Comparative Literature
Objectives
This course is designed to develop a degree of competence in analysis and critical production and to reinforce reading, theoretical reflection and argumentation skills applied to the comparative study of Literature.
The capacity to build up relations and theoretical problems will be trained through the analysis of a selection of works and themes, with focus on theoretical, interarts and interdisciplinary relations.
General characterization
Code
01100539
Credits
6.0
Responsible teacher
Clara Maria Abreu Rowland
Hours
Weekly - 4
Total - 168
Teaching language
Portuguese
Prerequisites
None
Bibliography
BROWN, Sarah A., Ovid. Myth and Metamorphosis. London: Bristol Classical Press.

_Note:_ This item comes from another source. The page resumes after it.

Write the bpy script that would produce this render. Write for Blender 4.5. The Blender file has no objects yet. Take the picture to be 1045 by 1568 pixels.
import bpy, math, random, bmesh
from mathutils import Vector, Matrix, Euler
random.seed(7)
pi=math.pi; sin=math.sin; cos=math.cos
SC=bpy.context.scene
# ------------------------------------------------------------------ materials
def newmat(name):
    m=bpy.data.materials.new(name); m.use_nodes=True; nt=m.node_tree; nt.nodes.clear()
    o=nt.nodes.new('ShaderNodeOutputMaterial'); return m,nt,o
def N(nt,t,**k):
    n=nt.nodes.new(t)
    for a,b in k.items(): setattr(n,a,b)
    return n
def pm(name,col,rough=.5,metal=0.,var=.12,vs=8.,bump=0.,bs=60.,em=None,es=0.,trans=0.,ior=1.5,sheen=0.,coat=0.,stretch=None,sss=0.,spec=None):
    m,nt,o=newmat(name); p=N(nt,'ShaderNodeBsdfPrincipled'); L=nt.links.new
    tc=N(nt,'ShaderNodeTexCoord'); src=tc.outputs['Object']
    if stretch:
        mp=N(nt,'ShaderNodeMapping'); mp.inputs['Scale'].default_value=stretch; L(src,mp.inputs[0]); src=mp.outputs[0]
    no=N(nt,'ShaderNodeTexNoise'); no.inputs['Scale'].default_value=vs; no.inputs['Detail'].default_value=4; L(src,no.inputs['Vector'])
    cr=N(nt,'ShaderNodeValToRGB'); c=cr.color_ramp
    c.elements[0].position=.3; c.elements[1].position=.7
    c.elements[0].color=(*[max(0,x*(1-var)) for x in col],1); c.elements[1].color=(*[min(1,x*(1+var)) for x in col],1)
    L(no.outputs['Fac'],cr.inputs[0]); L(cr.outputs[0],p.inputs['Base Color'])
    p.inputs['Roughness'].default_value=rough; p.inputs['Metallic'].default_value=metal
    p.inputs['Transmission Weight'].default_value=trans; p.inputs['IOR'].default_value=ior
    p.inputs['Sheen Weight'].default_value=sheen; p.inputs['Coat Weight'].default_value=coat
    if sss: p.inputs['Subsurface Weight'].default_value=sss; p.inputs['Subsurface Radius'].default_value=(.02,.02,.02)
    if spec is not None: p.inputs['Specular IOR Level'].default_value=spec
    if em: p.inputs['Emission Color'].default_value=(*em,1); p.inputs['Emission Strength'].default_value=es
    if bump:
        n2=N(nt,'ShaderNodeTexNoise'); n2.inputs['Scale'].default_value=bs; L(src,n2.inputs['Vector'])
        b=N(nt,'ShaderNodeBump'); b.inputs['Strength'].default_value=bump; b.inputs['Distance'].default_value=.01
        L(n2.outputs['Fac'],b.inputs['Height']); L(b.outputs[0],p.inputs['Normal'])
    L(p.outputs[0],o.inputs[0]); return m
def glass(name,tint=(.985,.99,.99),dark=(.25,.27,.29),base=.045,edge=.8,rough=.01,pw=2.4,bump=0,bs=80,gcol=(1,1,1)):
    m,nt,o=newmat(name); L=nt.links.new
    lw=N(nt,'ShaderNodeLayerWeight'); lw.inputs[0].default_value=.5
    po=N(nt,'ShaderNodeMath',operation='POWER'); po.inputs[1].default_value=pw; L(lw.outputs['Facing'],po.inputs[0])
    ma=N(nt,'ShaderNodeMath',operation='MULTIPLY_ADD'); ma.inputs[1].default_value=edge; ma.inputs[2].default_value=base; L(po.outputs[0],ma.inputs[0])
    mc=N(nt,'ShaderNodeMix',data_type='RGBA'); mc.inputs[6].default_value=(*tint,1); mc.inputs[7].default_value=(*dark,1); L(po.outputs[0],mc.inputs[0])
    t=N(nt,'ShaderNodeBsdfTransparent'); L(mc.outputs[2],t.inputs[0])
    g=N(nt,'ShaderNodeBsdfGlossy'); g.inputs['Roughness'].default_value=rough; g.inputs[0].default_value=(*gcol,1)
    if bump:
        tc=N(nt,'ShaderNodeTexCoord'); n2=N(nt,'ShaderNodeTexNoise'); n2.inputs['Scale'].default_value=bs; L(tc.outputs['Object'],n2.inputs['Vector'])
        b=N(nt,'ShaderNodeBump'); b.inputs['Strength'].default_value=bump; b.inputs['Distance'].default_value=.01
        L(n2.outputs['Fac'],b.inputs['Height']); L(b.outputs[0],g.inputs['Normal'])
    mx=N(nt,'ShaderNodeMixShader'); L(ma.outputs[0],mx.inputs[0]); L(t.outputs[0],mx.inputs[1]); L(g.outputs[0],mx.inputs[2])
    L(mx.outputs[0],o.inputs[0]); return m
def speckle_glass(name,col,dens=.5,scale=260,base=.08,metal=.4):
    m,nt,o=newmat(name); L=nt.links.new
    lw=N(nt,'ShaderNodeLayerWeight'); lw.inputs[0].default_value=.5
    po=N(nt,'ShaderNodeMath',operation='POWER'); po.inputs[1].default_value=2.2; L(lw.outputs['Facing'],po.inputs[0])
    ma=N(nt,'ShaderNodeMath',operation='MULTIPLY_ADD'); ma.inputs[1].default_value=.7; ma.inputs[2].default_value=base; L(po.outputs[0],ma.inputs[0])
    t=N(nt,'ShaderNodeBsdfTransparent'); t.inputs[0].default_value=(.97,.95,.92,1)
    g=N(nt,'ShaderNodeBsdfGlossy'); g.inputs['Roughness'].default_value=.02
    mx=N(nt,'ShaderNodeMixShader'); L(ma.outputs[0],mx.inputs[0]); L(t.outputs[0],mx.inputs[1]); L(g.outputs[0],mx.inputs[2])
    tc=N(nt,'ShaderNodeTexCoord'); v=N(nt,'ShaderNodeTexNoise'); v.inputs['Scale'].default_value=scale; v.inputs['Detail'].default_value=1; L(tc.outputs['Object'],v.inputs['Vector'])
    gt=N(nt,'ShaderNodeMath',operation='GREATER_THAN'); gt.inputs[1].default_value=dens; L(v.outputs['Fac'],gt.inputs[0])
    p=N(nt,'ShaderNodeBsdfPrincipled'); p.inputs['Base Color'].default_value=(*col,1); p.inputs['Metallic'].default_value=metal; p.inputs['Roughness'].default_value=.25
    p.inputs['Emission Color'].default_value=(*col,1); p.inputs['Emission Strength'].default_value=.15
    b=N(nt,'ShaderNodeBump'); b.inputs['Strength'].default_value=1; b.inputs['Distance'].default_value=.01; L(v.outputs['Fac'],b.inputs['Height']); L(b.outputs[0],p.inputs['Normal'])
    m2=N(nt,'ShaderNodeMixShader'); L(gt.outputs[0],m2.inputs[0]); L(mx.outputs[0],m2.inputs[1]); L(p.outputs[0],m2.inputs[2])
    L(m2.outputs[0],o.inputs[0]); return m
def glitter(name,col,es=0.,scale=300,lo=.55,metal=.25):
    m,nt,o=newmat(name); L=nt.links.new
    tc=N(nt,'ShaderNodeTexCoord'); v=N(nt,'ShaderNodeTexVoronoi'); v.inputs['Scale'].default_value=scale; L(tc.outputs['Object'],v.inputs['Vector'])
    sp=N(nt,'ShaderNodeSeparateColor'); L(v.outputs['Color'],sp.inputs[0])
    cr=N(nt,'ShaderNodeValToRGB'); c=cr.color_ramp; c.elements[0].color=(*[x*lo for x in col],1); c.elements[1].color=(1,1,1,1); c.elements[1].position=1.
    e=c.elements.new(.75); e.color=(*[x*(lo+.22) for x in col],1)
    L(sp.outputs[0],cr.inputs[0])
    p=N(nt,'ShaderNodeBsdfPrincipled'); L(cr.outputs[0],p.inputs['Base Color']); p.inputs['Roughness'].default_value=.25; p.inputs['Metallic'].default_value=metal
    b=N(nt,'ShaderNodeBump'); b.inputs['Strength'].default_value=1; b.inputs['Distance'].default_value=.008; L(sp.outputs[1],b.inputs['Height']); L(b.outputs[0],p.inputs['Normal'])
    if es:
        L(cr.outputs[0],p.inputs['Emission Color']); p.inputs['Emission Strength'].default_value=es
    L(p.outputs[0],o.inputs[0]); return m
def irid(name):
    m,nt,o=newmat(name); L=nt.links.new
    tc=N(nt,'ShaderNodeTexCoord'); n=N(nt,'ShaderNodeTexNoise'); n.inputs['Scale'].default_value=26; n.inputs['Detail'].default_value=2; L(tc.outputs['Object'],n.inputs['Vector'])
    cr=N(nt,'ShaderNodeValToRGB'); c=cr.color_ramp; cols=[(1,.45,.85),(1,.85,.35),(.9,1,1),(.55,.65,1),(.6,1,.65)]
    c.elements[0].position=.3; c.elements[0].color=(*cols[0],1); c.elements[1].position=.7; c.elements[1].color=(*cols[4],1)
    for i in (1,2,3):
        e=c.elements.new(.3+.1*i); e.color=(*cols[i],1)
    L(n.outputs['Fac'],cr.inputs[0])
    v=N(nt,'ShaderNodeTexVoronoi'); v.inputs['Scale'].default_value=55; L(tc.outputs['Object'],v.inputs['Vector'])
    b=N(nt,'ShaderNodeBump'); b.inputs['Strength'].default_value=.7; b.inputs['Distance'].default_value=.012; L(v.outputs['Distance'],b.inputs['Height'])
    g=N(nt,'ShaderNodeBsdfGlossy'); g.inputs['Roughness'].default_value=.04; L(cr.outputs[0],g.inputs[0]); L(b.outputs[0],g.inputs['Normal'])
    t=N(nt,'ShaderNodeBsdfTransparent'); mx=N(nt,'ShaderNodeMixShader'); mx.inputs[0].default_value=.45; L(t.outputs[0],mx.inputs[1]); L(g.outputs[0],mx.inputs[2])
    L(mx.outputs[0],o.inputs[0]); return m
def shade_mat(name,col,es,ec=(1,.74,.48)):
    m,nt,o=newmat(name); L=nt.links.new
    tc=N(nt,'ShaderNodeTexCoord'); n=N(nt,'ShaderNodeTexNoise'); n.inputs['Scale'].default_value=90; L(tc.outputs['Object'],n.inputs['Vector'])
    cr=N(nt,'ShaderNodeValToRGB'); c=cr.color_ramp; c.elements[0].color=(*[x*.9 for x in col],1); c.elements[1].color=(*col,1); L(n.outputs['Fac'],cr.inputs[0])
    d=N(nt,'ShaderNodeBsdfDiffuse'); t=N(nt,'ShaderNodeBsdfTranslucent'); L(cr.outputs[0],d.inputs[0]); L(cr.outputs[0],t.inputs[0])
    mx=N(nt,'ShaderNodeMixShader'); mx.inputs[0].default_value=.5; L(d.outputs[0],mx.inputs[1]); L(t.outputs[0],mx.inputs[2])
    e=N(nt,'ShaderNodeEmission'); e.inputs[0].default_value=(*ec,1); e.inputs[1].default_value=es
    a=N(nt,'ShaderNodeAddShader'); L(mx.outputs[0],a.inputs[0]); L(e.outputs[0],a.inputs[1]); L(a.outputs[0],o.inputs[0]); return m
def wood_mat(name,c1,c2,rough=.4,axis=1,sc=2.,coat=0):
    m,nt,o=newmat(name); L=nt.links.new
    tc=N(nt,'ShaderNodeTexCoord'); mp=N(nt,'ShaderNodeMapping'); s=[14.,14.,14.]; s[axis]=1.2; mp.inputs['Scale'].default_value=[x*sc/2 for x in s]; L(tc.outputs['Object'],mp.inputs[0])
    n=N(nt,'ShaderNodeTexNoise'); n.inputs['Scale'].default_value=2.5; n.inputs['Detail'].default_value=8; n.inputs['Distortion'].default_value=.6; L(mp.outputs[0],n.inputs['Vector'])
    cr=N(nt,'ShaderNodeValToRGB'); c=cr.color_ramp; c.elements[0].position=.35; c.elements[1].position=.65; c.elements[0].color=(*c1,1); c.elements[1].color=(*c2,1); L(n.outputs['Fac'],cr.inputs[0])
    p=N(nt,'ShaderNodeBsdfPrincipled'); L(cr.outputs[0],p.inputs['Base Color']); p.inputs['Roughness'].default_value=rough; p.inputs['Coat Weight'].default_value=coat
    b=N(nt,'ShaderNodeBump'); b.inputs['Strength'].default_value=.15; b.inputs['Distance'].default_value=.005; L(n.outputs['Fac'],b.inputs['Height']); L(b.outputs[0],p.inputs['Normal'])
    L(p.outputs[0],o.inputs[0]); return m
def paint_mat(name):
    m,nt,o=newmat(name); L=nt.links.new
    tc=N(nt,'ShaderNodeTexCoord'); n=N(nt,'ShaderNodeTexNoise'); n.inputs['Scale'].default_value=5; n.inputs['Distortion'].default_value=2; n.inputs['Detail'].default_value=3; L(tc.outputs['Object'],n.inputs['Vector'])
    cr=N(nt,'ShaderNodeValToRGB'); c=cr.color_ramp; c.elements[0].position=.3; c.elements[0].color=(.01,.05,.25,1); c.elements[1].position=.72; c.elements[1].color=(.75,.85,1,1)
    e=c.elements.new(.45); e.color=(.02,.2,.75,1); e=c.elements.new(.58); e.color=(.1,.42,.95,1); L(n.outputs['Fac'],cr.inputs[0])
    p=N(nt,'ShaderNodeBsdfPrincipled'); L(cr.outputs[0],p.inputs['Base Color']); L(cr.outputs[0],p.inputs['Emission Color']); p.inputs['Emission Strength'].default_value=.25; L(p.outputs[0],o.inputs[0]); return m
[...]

CLARKE, Bruce, Allegories of Writing. The Subject of Metamorphosis. Albany: SUNY, 1995.
CLARKE, Bruce, Posthuman Metamorphosis. Narrative and Systems. New York: Fordham U P, 2008.
GROSS, Kenneth, The Dream of the Moving Statue. Ithaca: Cornell UP, 1992.
MASSEY, Irving, The Gaping Pig. Literature and Metamorphosis. Berkeley: University of California Press, 1976.
SAUSSY, Haun (org.), Comparative Literature in an Age ofGlobalization. Baltimore: Johns Hopkins U. P., 2004.
WARNER, Marina, Fantastic Metamorphosis, Other Worlds, Oxford: Oxford UP, 2002.
Teaching method
Lectures with integrated discussion. The films under analysis will be commented and discussed in the classroom.
Evaluation method
Evaluation Method - result of two classroom written assignments(100%)
Subject matter
The destabilization of forms and identities we call metamorphosis is a challenging figure for the type of critical interrogation at stake in the comparative reading of artistic representations. In this course, we will ask what happens when literature, film and art in general take metamorphosis as subject matter. We will consider, on the one hand, how art problematizes identity through transformation; and how the metamorphosis of this very subject throughout the centuries reflects a continuous interrogation of the transformative powers of art itself. We will read and discuss works by Ovid, Gogol, Stevenson, Bergman, Cassavetes, Lispector, Cortázar, Cronenberg, Kafka, Guimarães Rosa, and Tourneur).